| Problem statement |
Transcribe every line exactly. Leave the pictures behind.

** START Provided material **

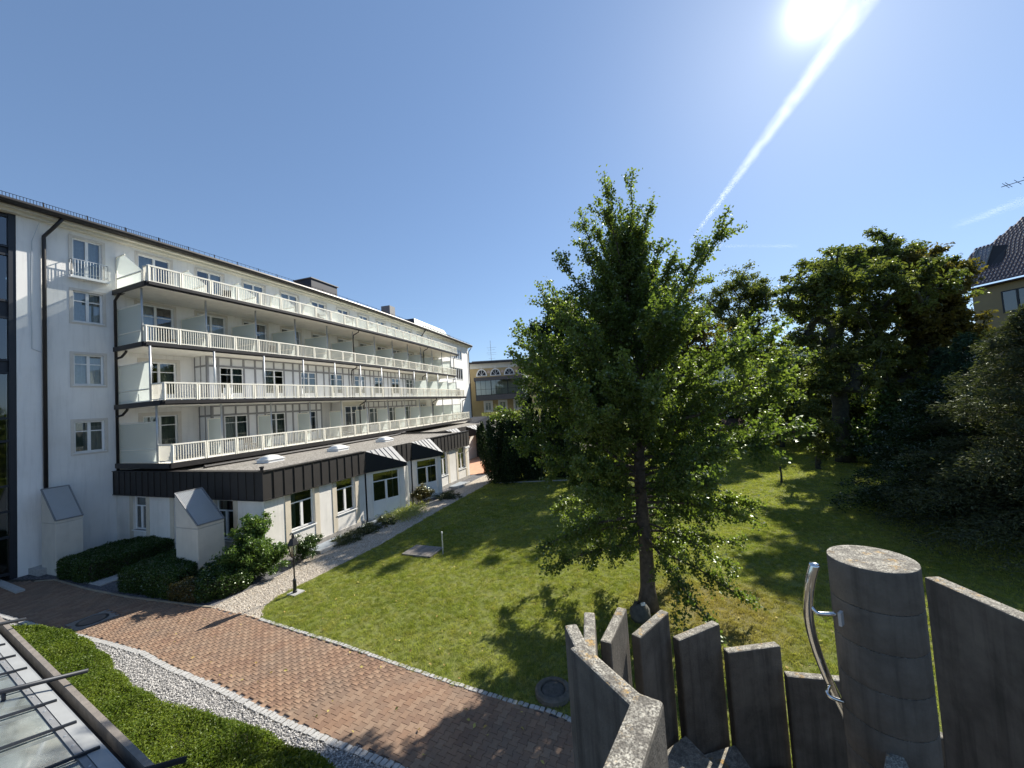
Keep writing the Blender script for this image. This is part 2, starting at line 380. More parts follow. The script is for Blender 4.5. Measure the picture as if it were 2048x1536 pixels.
def gravel(name, c0, c1, c2, scale=38):
    m, t, b, N, L = mat_base(name); p = wpos(N)
    v = N('ShaderNodeTexVoronoi'); v.inputs['Scale'].default_value = scale; L(p, v.inputs['Vector'])
    s = N('ShaderNodeSeparateColor'); L(v.outputs['Color'], s.inputs[0])
    r = N('ShaderNodeValToRGB'); e = r.color_ramp.elements; e[0].color = (*c0, 1); e[1].color = (*c2, 1); x = e.new(.5); x.color = (*c1, 1); L(s.outputs[0], r.inputs[0])
    c = mixrgb(N, L, ramp(N, L, v.outputs['Distance'], [(.45, 0), (.8, .7)]), r.outputs[0], tuple(x * .4 for x in c0))
    L(c, b.inputs['Base Color']); b.inputs['Roughness'].default_value = .9
    iv = N('ShaderNodeMath', operation='SUBTRACT'); iv.inputs[0].default_value = 1; L(v.outputs['Distance'], iv.inputs[1])
    bump(N, L, b, iv.outputs[0], .9, .02); return m
M['gravel_grey'] = gravel('grey_white_gravel', (.15, .145, .14), (.30, .29, .275), (.56, .54, .51))
M['gravel_path'] = gravel('tan_gravel', (.27, .22, .17), (.46, .40, .32), (.66, .60, .50), 34)
M['gravel_roof'] = gravel('roof_gravel', (.14, .13, .11), (.26, .24, .21), (.46, .43, .38), 20)
M['slate_chip'] = gravel('dark_chippings', (.05, .05, .055), (.11, .11, .12), (.22, .22, .23), 30)
def pebble(name, c0, c2):
    m, t, b, N, L = mat_base(name)
    L(mixrgb(N, L, N('ShaderNodeObjectInfo').outputs['Random'], c0, c2), b.inputs['Base Color']); b.inputs['Roughness'].default_value = .85; return m
M['pebble_grey'] = pebble('grey_pebble', (.14, .135, .13), (.56, .54, .51)); M['pebble_tan'] = pebble('tan_pebble', (.26, .21, .16), (.68, .62, .52))

def lawn_mat(name, blade):
    m, t, b, N, L = mat_base(name); p = wpos(N)
    big = ramp(N, L, noise(N, L, p, .35, 5, .6), [(.35, 0), (.68, 1)])
    c = mixrgb(N, L, big, (.165, .195, .045), (.25, .265, .085))
    c = mixrgb(N, L, ramp(N, L, noise(N, L, p, 1.7, 6, .65), [(.45, 0), (.72, .6)]), c, (.25, .225, .085))
    c = mixrgb(N, L, ramp(N, L, noise(N, L, p, 8.5, 5, .7), [(.35, .55), (.55, 0)]), c, (.05, .085, .014))
    c = mixrgb(N, L, ramp(N, L, noise(N, L, p, 13, 3, .6), [(.6, 0), (.72, .5)]), c, (.25, .26, .08))
    # worn, dry patch under the tree
    mp = N('ShaderNodeMapping'); mp.inputs['Location'].default_value = (-5.6, -11.6, 0); L(p, mp.inputs[0])
    ln = N('ShaderNodeVectorMath', operation='LENGTH'); L(mp.outputs[0], ln.inputs[0])
    ad = N('ShaderNodeMath', operation='MULTIPLY_ADD'); L(noise(N, L, p, .9, 5), ad.inputs[0]); ad.inputs[1].default_value = 3.0; L(ln.outputs['Value'], ad.inputs[2])
    dv = N('ShaderNodeMath', operation='DIVIDE'); L(ad.outputs[0], dv.inputs[0]); dv.inputs[1].default_value = 5
    c = mixrgb(N, L, ramp(N, L, dv.outputs[0], [(.5, .6), (.9, 0)]), c, (.24, .175, .085))
    if blade:
        rn = N('ShaderNodeObjectInfo').outputs['Random']
        c = mixrgb(N, L, rn, c, mixrgb(N, L, 1.0, c, (1.9, 1.8, 1.7), 'MULTIPLY'))
        t.nodes.remove(b); d = N('ShaderNodeBsdfDiffuse'); L(c, d.inputs[0]); tl = N('ShaderNodeBsdfTranslucent'); L(mixrgb(N, L, 1.0, c, (1.4, 1.5, .7), 'MULTIPLY'), tl.inputs[0])
        x = N('ShaderNodeMixShader'); x.inputs[0].default_value = .4; L(d.outputs[0], x.inputs[1]); L(tl.outputs[0], x.inputs[2])
        L(x.outputs[0], t.nodes['Material Output'].inputs[0])
    else:
        c = mixrgb(N, L, ramp(N, L, noise(N, L, p, 40, 3), [(.4, 0), (.6, .6)]), c, (.05, .06, .018))
        L(c, b.inputs['Base Color']); b.inputs['Roughness'].default_value = 1; b.inputs['Specular IOR Level'].default_value = .1
        bump(N, L, b, noise(N, L, p, 45, 4), .9, .03)
    return m
M['lawn'] = lawn_mat('lawn_turf', False); M['blade'] = lawn_mat('grass_blade', True)

def tile_mat():
    m, t, b, N, L = mat_base('glazed_roof_tile'); p = wpos(N)
    c = mixrgb(N, L, noise(N, L, p, 6, 4), (.05, .035, .042), (.11, .075, .08)); L(c, b.inputs['Base Color'])
    b.inputs['Roughness'].default_value = .38; return m
M['tile'] = tile_mat()
def mesh_grille():
    m, t, b, N, L = mat_base('woven_wire_grille'); p = wpos(N)
    c = mixrgb(N, L, noise(N, L, p, 60, 3), (.34, .33, .315), (.60, .585, .56)); L(c, b.inputs['Base Color'])
    b.inputs['Roughness'].default_value = .85; return m
M['grille'] = mesh_grille()
# ------------------------------------------------------------------ ground
def sheet(name, pts, mat, z, parent=None):
    o = MB().poly([(p[0], p[1], z) for p in pts]).build(name, mat, parent, origin=(pts[0][0], pts[0][1], z)); return struct(o)
def inpoly(x, y, P):
    P = np.asarray(P)[:, :2]; n = len(P); r = np.zeros(np.shape(x), bool); j = n - 1
    for i in range(n):
        xi, yi = P[i]; xj, yj = P[j]
        c = ((yi > y) != (yj > y)) & (x < (xj - xi) * (y - yi) / (yj - yi + 1e-12) + xi); r ^= c; j = i
    return r
def pxl(pts, z=0.0): return [G(x, y, z) for x, y in pts]
ROADLOW = [(-25.5, 17.2), (-21.5, 15.4)] + [tuple(p[:2]) for p in pxl([(0, 1228), (40, 1240), (95, 1255), (190, 1277), (290, 1305), (345, 1335), (430, 1370), (520, 1415), (600, 1452), (680, 1485), (760, 1515), (805, 1536)])] + [(-1.1, 6.75), (.6, 6.1), (3.2, 5.2)]
ROADUP = [(-24.5, 17.6), (-21.6, 17.3)] + [tuple(p[:2]) for p in pxl([(110, 1160), (180, 1180), (260, 1195), (400, 1213), (425, 1215), (520, 1240), (600, 1265), (680, 1290), (750, 1315), (850, 1350), (950, 1383), (1040, 1410), (1100, 1425), (1150, 1445)])] + [(2.4, 7.25), (4.0, 6.5)]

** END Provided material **

| Written answer |
Keep writing the Blender script for this image. This is part 2, starting at line 380. More parts follow. The script is for Blender 4.5. Measure the picture as if it were 2048x1536 pixels.
def gravel(name, c0, c1, c2, scale=38):
    m, t, b, N, L = mat_base(name); p = wpos(N)
    v = N('ShaderNodeTexVoronoi'); v.inputs['Scale'].default_value = scale; L(p, v.inputs['Vector'])
    s = N('ShaderNodeSeparateColor'); L(v.outputs['Color'], s.inputs[0])
    r = N('ShaderNodeValToRGB'); e = r.color_ramp.elements; e[0].color = (*c0, 1); e[1].color = (*c2, 1); x = e.new(.5); x.color = (*c1, 1); L(s.outputs[0], r.inputs[0])
    c = mixrgb(N, L, ramp(N, L, v.outputs['Distance'], [(.45, 0), (.8, .7)]), r.outputs[0], tuple(x * .4 for x in c0))
    L(c, b.inputs['Base Color']); b.inputs['Roughness'].default_value = .9
    iv = N('ShaderNodeMath', operation='SUBTRACT'); iv.inputs[0].default_value = 1; L(v.outputs['Distance'], iv.inputs[1])
    bump(N, L, b, iv.outputs[0], .9, .02); return m
M['gravel_grey'] = gravel('grey_white_gravel', (.15, .145, .14), (.30, .29, .275), (.56, .54, .51))
M['gravel_path'] = gravel('tan_gravel', (.27, .22, .17), (.46, .40, .32), (.66, .60, .50), 34)
M['gravel_roof'] = gravel('roof_gravel', (.14, .13, .11), (.26, .24, .21), (.46, .43, .38), 20)
M['slate_chip'] = gravel('dark_chippings', (.05, .05, .055), (.11, .11, .12), (.22, .22, .23), 30)
def pebble(name, c0, c2):
    m, t, b, N, L = mat_base(name)
    L(mixrgb(N, L, N('ShaderNodeObjectInfo').outputs['Random'], c0, c2), b.inputs['Base Color']); b.inputs['Roughness'].default_value = .85; return m
M['pebble_grey'] = pebble('grey_pebble', (.14, .135, .13), (.56, .54, .51)); M['pebble_tan'] = pebble('tan_pebble', (.26, .21, .16), (.68, .62, .52))

def lawn_mat(name, blade):
    m, t, b, N, L = mat_base(name); p = wpos(N)
    big = ramp(N, L, noise(N, L, p, .35, 5, .6), [(.35, 0), (.68, 1)])
    c = mixrgb(N, L, big, (.165, .195, .045), (.25, .265, .085))
    c = mixrgb(N, L, ramp(N, L, noise(N, L, p, 1.7, 6, .65), [(.45, 0), (.72, .6)]), c, (.25, .225, .085))
    c = mixrgb(N, L, ramp(N, L, noise(N, L, p, 8.5, 5, .7), [(.35, .55), (.55, 0)]), c, (.05, .085, .014))
    c = mixrgb(N, L, ramp(N, L, noise(N, L, p, 13, 3, .6), [(.6, 0), (.72, .5)]), c, (.25, .26, .08))
    # worn, dry patch under the tree
    mp = N('ShaderNodeMapping'); mp.inputs['Location'].default_value = (-5.6, -11.6, 0); L(p, mp.inputs[0])
    ln = N('ShaderNodeVectorMath', operation='LENGTH'); L(mp.outputs[0], ln.inputs[0])
    ad = N('ShaderNodeMath', operation='MULTIPLY_ADD'); L(noise(N, L, p, .9, 5), ad.inputs[0]); ad.inputs[1].default_value = 3.0; L(ln.outputs['Value'], ad.inputs[2])
    dv = N('ShaderNodeMath', operation='DIVIDE'); L(ad.outputs[0], dv.inputs[0]); dv.inputs[1].default_value = 5
    c = mixrgb(N, L, ramp(N, L, dv.outputs[0], [(.5, .6), (.9, 0)]), c, (.24, .175, .085))
    if blade:
        rn = N('ShaderNodeObjectInfo').outputs['Random']
        c = mixrgb(N, L, rn, c, mixrgb(N, L, 1.0, c, (1.9, 1.8, 1.7), 'MULTIPLY'))
        t.nodes.remove(b); d = N('ShaderNodeBsdfDiffuse'); L(c, d.inputs[0]); tl = N('ShaderNodeBsdfTranslucent'); L(mixrgb(N, L, 1.0, c, (1.4, 1.5, .7), 'MULTIPLY'), tl.inputs[0])
        x = N('ShaderNodeMixShader'); x.inputs[0].default_value = .4; L(d.outputs[0], x.inputs[1]); L(tl.outputs[0], x.inputs[2])
        L(x.outputs[0], t.nodes['Material Output'].inputs[0])
    else:
        c = mixrgb(N, L, ramp(N, L, noise(N, L, p, 40, 3), [(.4, 0), (.6, .6)]), c, (.05, .06, .018))
        L(c, b.inputs['Base Color']); b.inputs['Roughness'].default_value = 1; b.inputs['Specular IOR Level'].default_value = .1
        bump(N, L, b, noise(N, L, p, 45, 4), .9, .03)
    return m
M['lawn'] = lawn_mat('lawn_turf', False); M['blade'] = lawn_mat('grass_blade', True)

def tile_mat():
    m, t, b, N, L = mat_base('glazed_roof_tile'); p = wpos(N)
    c = mixrgb(N, L, noise(N, L, p, 6, 4), (.05, .035, .042), (.11, .075, .08)); L(c, b.inputs['Base Color'])
    b.inputs['Roughness'].default_value = .38; return m
M['tile'] = tile_mat()
def mesh_grille():
    m, t, b, N, L = mat_base('woven_wire_grille'); p = wpos(N)
    c = mixrgb(N, L, noise(N, L, p, 60, 3), (.34, .33, .315), (.60, .585, .56)); L(c, b.inputs['Base Color'])
    b.inputs['Roughness'].default_value = .85; return m
M['grille'] = mesh_grille()
# ------------------------------------------------------------------ ground
def sheet(name, pts, mat, z, parent=None):
    o = MB().poly([(p[0], p[1], z) for p in pts]).build(name, mat, parent, origin=(pts[0][0], pts[0][1], z)); return struct(o)
def inpoly(x, y, P):
    P = np.asarray(P)[:, :2]; n = len(P); r = np.zeros(np.shape(x), bool); j = n - 1
    for i in range(n):
        xi, yi = P[i]; xj, yj = P[j]
        c = ((yi > y) != (yj > y)) & (x < (xj - xi) * (y - yi) / (yj - yi + 1e-12) + xi); r ^= c; j = i
    return r
def pxl(pts, z=0.0): return [G(x, y, z) for x, y in pts]
ROADLOW = [(-25.5, 17.2), (-21.5, 15.4)] + [tuple(p[:2]) for p in pxl([(0, 1228), (40, 1240), (95, 1255), (190, 1277), (290, 1305), (345, 1335), (430, 1370), (520, 1415), (600, 1452), (680, 1485), (760, 1515), (805, 1536)])] + [(-1.1, 6.75), (.6, 6.1), (3.2, 5.2)]
ROADUP = [(-24.5, 17.6), (-21.6, 17.3)] + [tuple(p[:2]) for p in pxl([(110, 1160), (180, 1180), (260, 1195), (400, 1213), (425, 1215), (520, 1240), (600, 1265), (680, 1290), (750, 1315), (850, 1350), (950, 1383), (1040, 1410), (1100, 1425), (1150, 1445)])] + [(2.4, 7.25), (4.0, 6.5)]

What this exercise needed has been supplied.